Scene modeling code data:
-- Begin --
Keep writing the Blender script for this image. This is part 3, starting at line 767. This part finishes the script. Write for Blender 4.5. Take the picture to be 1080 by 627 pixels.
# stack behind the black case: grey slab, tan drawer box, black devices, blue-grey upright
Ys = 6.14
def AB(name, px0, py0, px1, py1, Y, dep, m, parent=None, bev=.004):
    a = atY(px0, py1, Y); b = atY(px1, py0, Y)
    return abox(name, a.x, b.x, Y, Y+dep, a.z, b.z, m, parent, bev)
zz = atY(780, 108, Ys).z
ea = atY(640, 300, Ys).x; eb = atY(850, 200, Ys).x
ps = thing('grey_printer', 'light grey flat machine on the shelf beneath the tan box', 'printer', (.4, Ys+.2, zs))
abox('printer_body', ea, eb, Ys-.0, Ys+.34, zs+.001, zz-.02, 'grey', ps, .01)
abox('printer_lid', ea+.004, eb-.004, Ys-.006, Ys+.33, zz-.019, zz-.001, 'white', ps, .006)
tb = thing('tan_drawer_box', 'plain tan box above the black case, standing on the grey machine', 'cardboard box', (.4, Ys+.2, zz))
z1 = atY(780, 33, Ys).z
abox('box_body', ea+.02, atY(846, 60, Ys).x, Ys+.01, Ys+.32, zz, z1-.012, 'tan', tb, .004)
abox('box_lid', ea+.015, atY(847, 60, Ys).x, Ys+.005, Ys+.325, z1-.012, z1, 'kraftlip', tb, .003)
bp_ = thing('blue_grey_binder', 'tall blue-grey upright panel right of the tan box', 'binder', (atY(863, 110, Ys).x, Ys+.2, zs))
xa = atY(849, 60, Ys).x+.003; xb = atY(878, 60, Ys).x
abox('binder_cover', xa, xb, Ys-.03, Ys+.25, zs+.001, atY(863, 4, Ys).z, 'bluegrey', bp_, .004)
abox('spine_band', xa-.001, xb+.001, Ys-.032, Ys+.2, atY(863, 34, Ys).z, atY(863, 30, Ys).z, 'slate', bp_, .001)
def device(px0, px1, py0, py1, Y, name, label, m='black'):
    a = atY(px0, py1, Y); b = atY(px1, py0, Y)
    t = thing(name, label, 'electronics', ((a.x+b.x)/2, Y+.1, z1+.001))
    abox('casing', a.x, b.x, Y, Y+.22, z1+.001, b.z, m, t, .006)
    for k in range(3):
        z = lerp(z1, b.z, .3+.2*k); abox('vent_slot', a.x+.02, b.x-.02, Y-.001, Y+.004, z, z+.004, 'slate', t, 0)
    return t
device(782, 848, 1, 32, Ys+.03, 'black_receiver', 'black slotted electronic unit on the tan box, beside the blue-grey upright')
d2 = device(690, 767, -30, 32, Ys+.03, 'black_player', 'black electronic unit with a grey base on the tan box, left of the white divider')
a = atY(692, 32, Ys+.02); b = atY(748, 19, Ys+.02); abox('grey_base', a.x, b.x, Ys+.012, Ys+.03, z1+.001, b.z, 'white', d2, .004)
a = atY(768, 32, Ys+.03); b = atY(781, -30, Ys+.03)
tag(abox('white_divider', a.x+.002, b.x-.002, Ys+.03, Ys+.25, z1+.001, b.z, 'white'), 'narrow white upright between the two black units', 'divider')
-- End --
-- Begin --
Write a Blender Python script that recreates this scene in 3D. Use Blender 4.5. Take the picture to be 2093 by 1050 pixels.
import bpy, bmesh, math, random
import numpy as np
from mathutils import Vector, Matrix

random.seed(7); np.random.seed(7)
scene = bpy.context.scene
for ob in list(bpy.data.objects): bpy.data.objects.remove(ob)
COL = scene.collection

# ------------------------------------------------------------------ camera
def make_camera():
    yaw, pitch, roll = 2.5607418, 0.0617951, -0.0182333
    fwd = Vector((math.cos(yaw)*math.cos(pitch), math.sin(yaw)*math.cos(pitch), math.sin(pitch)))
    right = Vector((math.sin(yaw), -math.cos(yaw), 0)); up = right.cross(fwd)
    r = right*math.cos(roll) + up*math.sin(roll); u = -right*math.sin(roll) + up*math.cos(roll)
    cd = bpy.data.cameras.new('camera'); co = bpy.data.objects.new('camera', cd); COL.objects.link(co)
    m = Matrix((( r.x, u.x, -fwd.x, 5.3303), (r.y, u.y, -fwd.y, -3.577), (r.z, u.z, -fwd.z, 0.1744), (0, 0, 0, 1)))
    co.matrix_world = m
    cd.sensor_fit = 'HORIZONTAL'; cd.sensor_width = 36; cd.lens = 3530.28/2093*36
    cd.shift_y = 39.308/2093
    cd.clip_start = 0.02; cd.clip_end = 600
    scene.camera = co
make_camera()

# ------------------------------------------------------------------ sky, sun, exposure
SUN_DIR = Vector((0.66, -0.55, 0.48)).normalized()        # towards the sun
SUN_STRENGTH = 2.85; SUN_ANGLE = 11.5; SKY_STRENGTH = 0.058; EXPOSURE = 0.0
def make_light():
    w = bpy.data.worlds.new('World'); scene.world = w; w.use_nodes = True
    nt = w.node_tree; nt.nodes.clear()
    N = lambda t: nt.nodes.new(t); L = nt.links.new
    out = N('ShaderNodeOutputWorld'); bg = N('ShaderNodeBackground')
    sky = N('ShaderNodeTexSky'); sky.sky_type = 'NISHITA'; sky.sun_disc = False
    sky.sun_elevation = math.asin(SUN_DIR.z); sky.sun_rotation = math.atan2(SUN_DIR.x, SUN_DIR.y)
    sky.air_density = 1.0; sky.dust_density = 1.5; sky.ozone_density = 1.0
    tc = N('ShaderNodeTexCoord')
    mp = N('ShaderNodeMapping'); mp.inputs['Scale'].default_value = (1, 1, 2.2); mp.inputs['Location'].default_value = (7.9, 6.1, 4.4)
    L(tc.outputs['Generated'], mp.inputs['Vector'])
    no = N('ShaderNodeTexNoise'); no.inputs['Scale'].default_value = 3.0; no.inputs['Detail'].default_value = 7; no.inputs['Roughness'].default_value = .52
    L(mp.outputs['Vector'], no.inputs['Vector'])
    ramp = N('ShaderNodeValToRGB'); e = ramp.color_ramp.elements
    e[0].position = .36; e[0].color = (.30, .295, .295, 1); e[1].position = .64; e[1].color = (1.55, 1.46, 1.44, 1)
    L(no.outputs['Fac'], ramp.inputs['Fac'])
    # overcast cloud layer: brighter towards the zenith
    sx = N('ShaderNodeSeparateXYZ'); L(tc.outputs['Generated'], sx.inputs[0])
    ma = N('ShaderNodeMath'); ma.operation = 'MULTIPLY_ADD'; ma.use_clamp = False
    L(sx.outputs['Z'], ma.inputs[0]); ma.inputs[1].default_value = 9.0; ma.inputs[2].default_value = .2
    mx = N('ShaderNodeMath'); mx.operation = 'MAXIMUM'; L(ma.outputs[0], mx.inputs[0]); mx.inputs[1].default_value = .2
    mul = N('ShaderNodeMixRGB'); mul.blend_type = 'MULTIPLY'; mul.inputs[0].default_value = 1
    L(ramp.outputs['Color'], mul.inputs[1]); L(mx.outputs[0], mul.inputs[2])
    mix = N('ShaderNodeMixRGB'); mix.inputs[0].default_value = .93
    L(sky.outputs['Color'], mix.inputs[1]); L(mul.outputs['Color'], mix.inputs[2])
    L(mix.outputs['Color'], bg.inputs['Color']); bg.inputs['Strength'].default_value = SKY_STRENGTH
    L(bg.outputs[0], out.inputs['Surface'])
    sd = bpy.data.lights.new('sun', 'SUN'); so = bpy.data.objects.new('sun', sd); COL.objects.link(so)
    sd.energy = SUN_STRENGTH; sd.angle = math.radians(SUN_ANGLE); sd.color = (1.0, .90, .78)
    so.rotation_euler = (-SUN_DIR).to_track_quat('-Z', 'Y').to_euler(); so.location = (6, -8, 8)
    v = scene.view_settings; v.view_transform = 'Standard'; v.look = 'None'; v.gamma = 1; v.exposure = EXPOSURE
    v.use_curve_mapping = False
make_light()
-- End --
-- Begin --
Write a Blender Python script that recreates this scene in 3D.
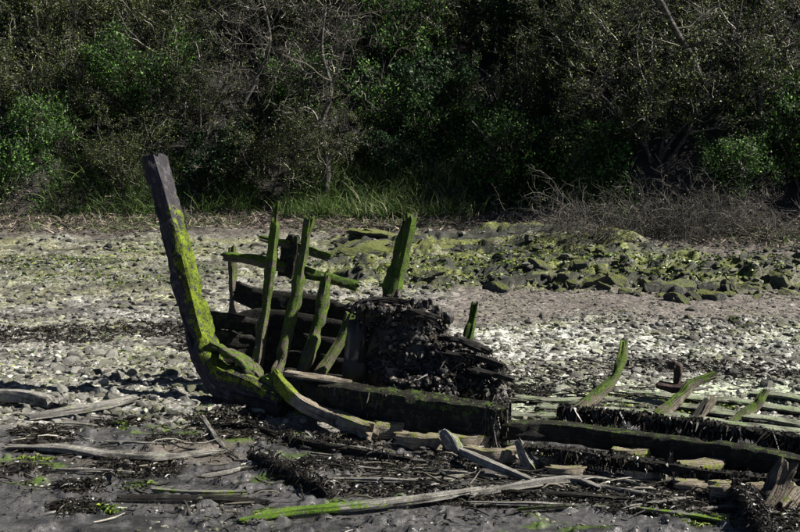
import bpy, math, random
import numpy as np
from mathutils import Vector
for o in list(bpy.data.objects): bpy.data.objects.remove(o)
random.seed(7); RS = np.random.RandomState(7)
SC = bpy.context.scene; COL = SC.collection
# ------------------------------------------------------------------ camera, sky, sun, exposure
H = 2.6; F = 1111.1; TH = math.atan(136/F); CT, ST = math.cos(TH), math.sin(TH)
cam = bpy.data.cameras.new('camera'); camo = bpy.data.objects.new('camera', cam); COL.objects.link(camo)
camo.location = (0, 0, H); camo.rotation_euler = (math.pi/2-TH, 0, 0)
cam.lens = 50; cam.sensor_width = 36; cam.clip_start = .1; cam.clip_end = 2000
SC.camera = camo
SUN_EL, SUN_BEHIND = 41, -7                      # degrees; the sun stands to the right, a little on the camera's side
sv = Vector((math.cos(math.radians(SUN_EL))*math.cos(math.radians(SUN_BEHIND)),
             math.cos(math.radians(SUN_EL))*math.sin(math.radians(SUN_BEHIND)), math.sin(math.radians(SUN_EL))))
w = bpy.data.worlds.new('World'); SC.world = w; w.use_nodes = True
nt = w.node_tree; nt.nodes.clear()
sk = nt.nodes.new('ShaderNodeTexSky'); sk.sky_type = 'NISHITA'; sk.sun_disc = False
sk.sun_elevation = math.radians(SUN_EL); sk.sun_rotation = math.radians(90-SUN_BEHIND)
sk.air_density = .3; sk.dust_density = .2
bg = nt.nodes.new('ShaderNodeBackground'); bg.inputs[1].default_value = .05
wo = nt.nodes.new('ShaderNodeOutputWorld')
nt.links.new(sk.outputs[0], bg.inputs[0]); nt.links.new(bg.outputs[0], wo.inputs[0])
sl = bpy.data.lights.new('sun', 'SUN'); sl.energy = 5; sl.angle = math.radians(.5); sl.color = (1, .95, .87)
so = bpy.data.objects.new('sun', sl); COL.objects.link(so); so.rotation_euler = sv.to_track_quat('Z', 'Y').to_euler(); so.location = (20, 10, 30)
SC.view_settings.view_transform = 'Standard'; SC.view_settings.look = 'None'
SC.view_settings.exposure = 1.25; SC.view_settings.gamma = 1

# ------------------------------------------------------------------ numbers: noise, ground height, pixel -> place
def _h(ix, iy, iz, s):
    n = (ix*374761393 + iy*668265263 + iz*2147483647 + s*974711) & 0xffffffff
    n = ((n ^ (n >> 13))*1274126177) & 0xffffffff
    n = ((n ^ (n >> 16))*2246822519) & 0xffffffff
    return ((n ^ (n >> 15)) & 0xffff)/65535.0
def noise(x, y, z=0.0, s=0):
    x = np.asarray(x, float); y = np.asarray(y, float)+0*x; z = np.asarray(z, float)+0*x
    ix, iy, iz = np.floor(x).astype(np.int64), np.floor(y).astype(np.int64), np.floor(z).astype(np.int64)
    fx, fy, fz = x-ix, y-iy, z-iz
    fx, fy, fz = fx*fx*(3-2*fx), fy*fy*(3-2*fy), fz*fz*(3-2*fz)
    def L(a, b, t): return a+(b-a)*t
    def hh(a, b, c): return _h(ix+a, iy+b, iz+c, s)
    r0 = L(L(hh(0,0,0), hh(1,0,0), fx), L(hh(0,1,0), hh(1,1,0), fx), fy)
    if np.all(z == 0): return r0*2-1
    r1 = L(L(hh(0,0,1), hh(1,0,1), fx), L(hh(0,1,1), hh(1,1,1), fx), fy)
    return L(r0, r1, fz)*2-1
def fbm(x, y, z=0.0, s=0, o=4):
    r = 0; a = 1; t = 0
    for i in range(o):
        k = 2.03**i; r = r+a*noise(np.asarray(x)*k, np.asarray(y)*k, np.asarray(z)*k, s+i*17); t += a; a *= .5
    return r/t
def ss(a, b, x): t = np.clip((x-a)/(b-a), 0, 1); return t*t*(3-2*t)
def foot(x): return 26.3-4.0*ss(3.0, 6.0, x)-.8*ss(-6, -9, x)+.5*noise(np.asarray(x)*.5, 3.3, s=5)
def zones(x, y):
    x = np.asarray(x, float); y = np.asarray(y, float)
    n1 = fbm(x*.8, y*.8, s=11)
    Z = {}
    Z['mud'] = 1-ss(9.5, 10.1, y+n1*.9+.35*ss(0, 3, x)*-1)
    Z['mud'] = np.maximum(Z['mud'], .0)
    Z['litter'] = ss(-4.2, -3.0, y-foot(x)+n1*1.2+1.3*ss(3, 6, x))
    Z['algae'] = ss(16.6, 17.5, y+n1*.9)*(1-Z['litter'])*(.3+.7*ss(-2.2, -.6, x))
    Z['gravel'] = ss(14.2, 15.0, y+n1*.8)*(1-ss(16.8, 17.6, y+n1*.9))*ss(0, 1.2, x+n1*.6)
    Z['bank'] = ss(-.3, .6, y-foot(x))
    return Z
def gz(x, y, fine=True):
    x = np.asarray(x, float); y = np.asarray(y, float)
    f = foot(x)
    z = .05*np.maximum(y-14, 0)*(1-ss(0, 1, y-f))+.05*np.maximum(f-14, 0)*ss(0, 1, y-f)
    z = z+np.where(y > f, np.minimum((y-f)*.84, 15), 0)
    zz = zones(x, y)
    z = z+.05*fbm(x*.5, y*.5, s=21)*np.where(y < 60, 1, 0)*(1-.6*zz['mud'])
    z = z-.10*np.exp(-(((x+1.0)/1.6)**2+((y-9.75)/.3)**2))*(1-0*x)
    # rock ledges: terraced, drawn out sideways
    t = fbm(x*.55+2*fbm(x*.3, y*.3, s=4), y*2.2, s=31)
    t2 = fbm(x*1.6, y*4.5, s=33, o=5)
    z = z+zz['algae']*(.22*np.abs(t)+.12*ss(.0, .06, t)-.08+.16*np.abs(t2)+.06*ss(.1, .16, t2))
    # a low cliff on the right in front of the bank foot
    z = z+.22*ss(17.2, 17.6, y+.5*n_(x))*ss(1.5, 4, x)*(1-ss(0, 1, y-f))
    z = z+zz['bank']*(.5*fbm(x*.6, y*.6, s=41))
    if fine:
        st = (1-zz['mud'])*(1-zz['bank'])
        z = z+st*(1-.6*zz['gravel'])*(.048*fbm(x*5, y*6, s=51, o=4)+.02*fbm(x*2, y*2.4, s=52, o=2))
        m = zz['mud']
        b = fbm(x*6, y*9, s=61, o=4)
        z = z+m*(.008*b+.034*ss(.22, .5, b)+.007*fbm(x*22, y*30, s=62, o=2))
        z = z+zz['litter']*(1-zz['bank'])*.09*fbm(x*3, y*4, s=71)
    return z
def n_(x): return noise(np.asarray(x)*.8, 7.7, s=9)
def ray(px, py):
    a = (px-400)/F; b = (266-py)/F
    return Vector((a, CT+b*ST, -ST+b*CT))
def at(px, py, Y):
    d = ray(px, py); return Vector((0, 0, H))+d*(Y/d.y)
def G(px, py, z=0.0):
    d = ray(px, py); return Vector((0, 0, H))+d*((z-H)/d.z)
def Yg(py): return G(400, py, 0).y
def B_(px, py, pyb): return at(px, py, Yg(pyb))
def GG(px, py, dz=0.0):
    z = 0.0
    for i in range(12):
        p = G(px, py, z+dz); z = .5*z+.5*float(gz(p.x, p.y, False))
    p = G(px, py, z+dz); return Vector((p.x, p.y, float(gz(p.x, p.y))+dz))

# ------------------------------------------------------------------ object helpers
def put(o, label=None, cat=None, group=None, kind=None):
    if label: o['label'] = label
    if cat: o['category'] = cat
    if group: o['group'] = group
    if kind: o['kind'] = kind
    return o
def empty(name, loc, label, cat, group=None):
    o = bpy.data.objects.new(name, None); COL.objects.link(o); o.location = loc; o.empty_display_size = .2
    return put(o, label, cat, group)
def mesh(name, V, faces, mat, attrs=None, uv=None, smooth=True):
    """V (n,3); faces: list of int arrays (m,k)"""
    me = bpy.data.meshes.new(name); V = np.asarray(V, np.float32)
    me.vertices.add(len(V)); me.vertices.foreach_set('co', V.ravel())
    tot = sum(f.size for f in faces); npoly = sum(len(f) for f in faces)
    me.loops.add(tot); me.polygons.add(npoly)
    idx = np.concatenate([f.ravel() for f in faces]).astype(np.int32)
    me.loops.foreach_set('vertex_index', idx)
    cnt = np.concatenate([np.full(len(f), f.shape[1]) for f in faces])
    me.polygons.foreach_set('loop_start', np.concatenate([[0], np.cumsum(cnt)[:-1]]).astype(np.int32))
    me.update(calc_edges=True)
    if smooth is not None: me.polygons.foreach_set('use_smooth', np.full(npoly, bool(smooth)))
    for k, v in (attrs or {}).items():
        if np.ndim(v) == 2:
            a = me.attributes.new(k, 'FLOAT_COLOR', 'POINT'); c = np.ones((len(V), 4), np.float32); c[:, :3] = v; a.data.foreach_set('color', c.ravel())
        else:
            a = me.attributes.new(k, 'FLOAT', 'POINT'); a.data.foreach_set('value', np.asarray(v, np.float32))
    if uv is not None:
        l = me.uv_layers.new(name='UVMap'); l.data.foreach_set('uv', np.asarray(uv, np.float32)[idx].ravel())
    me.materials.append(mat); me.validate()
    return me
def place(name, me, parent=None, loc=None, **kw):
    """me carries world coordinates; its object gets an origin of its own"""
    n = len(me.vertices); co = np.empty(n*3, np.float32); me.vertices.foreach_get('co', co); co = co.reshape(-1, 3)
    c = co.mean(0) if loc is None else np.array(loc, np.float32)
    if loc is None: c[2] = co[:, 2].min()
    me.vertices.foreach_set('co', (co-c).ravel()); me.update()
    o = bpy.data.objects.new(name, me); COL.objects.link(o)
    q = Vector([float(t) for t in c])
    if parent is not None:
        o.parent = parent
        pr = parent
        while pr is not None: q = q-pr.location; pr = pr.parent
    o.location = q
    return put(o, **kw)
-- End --
What needs to be done: The line containing "by 1050 pixels." opens the part, and the line containing "COL = scene.collection" closes it. Output that part exactly, with both, and only that.

Response for this exercise:
Write a Blender Python script that recreates this scene in 3D. Use Blender 4.5. Take the picture to be 2093 by 1050 pixels.
import bpy, bmesh, math, random
import numpy as np
from mathutils import Vector, Matrix

random.seed(7); np.random.seed(7)
scene = bpy.context.scene
for ob in list(bpy.data.objects): bpy.data.objects.remove(ob)
COL = scene.collection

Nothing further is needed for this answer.